1.7.07

Aquilo que não se pode contar . 1 . O buraco

[Bosch - Tentação de Santo Antão (pormenor do painel central)]

Afirmar que es verídico es ahora una convención de todo relato fantástico; el mío, sin embargo, es verídico.
Jorge Luis Borges, El libro de arena

Nunca tinha contado isto a ninguém. Nem a mim. Porque se mo contassem. Não pode ser. Um delírio. Essas coisas não acontecem. Aquilo não existe. Depois respiro devagar três vezes. Devagar. Lanço a mão direita. Tem de ser a direita. Sobre o ombro. O esquerdo. Com um dedo percorro a omoplata. A esquerda. Devagarinho. Rezo aos meus deuses e peço por favor. Por favor. Aqui não há nada. O dedo dedeia serpenteia abrindo caminho na pele morna. E a cada segundo que passa e não.
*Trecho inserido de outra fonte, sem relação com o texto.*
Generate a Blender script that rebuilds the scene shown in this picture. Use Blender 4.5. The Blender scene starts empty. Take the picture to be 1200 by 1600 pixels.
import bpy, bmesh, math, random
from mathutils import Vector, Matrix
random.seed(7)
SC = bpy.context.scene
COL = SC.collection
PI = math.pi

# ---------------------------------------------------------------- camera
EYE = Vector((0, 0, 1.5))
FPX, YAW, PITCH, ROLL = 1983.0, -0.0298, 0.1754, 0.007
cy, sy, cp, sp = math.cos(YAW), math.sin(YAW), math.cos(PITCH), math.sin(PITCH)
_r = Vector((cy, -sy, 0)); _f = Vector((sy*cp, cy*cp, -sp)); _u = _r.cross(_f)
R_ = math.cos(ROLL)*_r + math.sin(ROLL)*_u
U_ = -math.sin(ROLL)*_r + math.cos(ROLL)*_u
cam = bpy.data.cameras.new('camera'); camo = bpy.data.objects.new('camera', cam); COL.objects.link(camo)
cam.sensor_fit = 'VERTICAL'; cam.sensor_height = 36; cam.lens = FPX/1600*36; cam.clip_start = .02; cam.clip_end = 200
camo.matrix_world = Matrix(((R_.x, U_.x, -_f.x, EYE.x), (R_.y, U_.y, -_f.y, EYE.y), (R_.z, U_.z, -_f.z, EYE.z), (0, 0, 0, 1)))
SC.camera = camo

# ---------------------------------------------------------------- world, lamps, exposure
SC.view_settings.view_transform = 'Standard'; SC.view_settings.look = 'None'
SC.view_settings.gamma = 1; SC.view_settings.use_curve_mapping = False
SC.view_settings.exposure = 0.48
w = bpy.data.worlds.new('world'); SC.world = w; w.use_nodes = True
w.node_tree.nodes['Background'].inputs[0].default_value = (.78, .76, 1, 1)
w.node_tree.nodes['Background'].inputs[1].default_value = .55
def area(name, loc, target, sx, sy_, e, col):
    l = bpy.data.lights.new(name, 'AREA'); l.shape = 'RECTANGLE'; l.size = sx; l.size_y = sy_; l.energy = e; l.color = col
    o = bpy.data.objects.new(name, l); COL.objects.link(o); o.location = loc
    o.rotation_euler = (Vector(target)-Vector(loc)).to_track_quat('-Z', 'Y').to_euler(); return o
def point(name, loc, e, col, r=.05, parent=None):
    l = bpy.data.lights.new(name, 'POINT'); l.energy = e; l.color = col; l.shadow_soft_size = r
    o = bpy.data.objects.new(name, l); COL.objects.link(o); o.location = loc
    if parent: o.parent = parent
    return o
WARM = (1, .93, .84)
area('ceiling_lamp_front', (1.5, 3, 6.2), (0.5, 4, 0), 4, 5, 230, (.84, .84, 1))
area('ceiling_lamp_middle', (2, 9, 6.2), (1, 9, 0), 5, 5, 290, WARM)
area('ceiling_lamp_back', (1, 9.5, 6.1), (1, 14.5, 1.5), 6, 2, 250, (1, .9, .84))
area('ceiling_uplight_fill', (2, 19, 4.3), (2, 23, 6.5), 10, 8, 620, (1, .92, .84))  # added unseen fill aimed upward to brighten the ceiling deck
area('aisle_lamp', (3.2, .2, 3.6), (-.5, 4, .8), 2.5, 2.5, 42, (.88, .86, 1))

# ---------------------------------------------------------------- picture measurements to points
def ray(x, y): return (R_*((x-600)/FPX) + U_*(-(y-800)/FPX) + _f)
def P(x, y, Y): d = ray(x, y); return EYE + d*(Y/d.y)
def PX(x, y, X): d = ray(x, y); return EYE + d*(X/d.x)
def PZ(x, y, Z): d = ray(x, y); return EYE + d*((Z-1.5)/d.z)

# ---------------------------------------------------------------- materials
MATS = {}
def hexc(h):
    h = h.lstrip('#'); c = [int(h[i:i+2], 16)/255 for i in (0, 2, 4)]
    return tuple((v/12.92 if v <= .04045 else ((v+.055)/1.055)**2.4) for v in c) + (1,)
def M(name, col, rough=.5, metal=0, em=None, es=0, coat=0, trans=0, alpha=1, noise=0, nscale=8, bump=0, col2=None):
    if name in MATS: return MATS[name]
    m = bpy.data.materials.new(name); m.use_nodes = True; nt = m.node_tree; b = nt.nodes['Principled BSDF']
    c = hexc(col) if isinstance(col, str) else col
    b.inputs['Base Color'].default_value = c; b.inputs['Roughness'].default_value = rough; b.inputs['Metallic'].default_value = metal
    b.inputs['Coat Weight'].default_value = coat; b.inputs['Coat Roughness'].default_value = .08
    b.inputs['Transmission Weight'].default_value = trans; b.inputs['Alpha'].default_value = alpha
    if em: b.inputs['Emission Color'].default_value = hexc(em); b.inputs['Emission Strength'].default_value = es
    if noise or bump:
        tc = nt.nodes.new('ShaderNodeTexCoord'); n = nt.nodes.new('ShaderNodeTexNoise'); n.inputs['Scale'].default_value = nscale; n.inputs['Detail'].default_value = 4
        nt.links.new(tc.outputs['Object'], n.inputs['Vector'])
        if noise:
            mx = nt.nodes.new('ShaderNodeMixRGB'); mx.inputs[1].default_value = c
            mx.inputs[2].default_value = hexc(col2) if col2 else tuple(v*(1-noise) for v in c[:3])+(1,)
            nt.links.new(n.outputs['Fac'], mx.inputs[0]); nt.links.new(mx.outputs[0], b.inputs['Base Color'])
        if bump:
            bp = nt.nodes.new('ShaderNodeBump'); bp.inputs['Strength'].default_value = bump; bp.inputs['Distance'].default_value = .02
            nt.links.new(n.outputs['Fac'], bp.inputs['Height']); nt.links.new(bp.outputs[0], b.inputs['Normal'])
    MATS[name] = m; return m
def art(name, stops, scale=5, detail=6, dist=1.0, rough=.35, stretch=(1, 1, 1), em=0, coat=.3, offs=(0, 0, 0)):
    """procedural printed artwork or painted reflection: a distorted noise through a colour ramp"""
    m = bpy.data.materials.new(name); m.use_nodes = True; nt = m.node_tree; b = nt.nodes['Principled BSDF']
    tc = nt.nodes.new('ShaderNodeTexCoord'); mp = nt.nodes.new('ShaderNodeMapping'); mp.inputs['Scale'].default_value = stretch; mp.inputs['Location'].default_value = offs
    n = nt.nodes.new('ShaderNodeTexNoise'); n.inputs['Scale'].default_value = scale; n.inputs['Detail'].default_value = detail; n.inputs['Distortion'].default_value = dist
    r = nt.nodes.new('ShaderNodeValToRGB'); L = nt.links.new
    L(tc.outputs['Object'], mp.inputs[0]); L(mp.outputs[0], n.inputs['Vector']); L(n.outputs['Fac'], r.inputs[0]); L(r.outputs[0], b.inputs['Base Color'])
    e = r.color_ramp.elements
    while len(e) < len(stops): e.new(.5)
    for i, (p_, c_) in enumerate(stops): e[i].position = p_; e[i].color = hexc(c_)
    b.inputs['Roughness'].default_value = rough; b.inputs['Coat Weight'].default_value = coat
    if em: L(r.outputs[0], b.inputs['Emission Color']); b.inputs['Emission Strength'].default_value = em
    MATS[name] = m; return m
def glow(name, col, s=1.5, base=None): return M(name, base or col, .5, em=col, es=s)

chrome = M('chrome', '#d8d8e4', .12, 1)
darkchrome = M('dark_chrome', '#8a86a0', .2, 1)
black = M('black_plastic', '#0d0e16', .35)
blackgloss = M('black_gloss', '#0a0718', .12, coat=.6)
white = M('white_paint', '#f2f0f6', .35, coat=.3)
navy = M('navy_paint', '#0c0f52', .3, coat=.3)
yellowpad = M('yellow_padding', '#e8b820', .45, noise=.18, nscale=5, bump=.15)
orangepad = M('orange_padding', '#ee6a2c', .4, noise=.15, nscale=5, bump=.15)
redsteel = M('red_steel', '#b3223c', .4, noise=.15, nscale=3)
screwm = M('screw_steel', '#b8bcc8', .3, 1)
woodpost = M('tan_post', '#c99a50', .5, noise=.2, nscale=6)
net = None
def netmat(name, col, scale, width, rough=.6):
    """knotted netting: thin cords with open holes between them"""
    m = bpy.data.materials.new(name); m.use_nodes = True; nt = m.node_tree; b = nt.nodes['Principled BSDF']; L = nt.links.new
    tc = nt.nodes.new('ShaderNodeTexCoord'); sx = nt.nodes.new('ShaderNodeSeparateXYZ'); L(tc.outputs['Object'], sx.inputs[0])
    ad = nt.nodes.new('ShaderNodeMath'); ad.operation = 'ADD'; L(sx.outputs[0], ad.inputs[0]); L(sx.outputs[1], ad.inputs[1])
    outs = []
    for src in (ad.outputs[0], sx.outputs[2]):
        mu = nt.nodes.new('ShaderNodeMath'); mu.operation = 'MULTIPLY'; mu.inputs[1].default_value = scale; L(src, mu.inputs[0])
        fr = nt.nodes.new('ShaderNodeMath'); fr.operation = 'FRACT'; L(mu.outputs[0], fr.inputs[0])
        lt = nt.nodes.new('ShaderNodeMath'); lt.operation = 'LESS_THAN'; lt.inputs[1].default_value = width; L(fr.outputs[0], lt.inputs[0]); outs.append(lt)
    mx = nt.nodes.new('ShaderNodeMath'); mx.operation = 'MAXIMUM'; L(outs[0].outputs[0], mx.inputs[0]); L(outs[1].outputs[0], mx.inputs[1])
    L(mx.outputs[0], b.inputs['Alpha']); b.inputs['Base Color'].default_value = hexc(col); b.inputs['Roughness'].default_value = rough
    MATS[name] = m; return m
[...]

E não o acho. Enche-se-me a alma de esperança. Afinal essas coisas não acontecem. Um delírio. Depois. É sempre assim. Acho-o. O buraco. E todas as minhas dúvidas se afogam nele. Porque se mo contassem eu não acreditava. Fantasia. Mas ele está ali. O buraco na minha omoplata esquerda. Que me diz que aquelas coisas acontecem. Que aquilo existe. Nunca tinha contado isto a ninguém. Nem sei

2 comentários:

Ivy disse...

Olá.Encontrei teu blog por acaso pesquisando no google. Adorei teus escritos e levei teu link para poder te ler sempre.Um grande abraço!

André . أندراوس البرجي disse...

Olá Ivete. Obrigado pelas tuas palavras :) Bem-vinda à minha "nauis stultifera"!